Indígenas têm nomes*
Por Fernando Molica em 03 de fevereiro de 2023 | Comentários (0)
Em entrevista publicada na última quinta-feira no GLOBO, o ambientalista, filósofo e escritor Ailton Krenak ressaltou que “os algozes dos ianomâmis têm nome, e alguns continuam ocupando cargos públicos”. Sim, é fundamental nominar, investigar e punir os responsáveis pelo genocídio que agora acompanhamos. Mas, por outros motivos, é necessário também divulgar os nomes das vítimas dos ataques. Nomear essas pessoas é importante para deixar de reduzi-las a partes de um conjunto, para reforçar que são indivíduos, e não um grupamento exótico de interesse apenas antropológico.
Quem visita, no Museu do Amanhã, no Rio, a belíssima a exposição de Sebastião Salgado sobre a Amazônia percebe que ele teve o cuidado de identificar praticamente todos os indígenas cujas imagens são exibidas. O xamã fotografado durante um ritual não é um líder religioso anônimo, mas o xamã Ângelo Barcelos. A jovem da Aldeia Mutum mostrada em close, de cocar e com o rosto pintado, tem nome e sobrenome, Bela Yawanawá.
A identificação feita por Salgado e a consequente individualização reforçam que aquelas pessoas são seres humanos. Cada uma tem nome, família, desejos, sonhos, frustrações e alegrias. São assim como eu sou, como você é, como somos todos. Os ianomâmis fazem parte de um coletivo, assim como integramos diferentes grupos, mas cada um de nós tem uma existência que vai além das comunidades em que nascemos e daquelas em que optamos por nos incluir.
É preciso reforçar essa obviedade, até para frisar que cada ianomâni morto pelas ações e omissões criminosas é uma pessoa que foi perdida, que não teve mais tempo para amar, namorar, cuidar dos filhos, comer e conversar com amigos, pescar, caçar, rezar, brincar, ver o pôr do sol. Cada morte entristeceu parentes, pessoas da comunidade, sabotou a alegria de muita gente. É preciso saber quem morreu, o que fazia, como vivia.
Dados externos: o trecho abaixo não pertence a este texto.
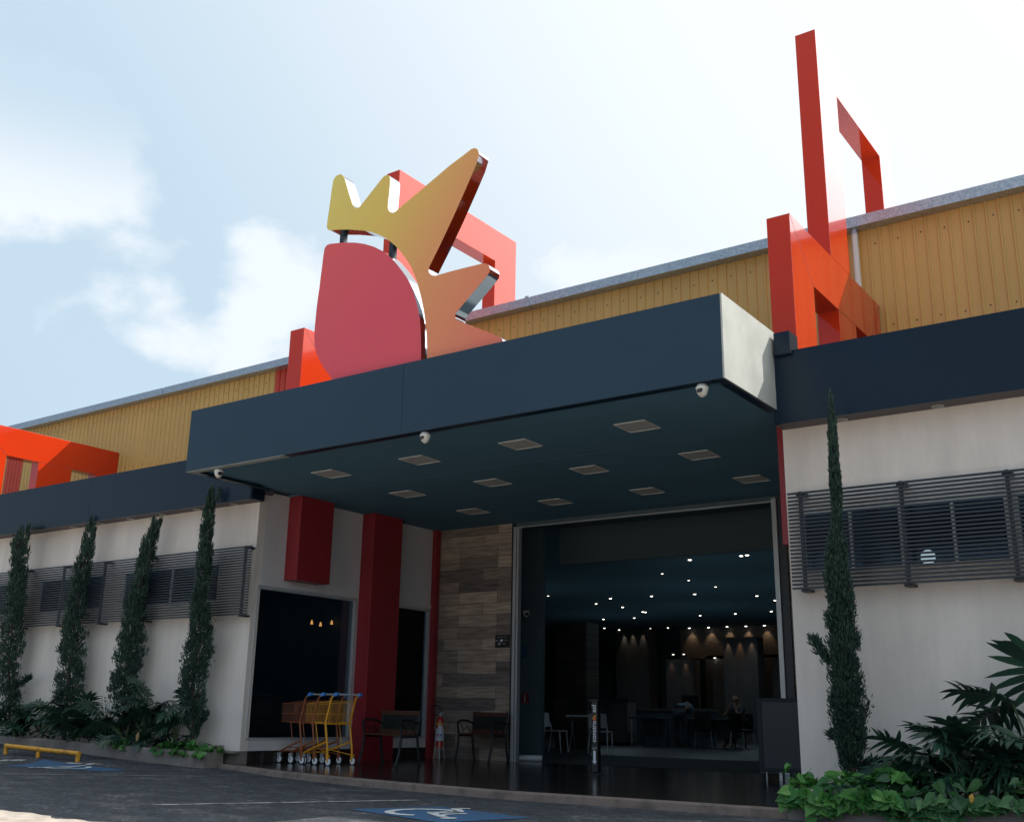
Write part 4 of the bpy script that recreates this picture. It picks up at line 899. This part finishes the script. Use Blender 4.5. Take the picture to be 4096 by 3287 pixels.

A individualização nos aproxima de outras pessoas, faz que com elas partilhemos alegrias e tristezas. O Holocausto implantado pelos nazistas, o massacre sistemático de negros e pobres no Brasil e o incêndio da boate Kiss doem ainda mais quando conhecemos alguém que perdeu parentes num campo de concentração, numa favela carioca ou na casa noturna de Santa Maria. Nós, jornalistas, temos nossa parcela de responsabilidade — de um modo geral, identificamos os participantes de uma reunião ministerial ou os jogadores reunidos para um treino, mas não demonstramos o mesmo cuidado quando publicamos imagens de representantes de grupos minoritários ou discriminados.
Na mesma entrevista ao repórter Ruan de Sousa Gabriel, Krenak afirmou que indígenas são tratados como sub-humanos e que os ianomâmis “precisam ser contados no rol da Humanidade”. Apurar e publicar seus nomes, individualizar suas vidas e trajetórias é um movimento necessário para que apuremos nossa visão e nossa solidariedade, para aumentar a indignação da sociedade e o apelo pela punição dos culpados do massacre de que são vítimas.
*Artigo que publiquei no último dia 2, em O Globo.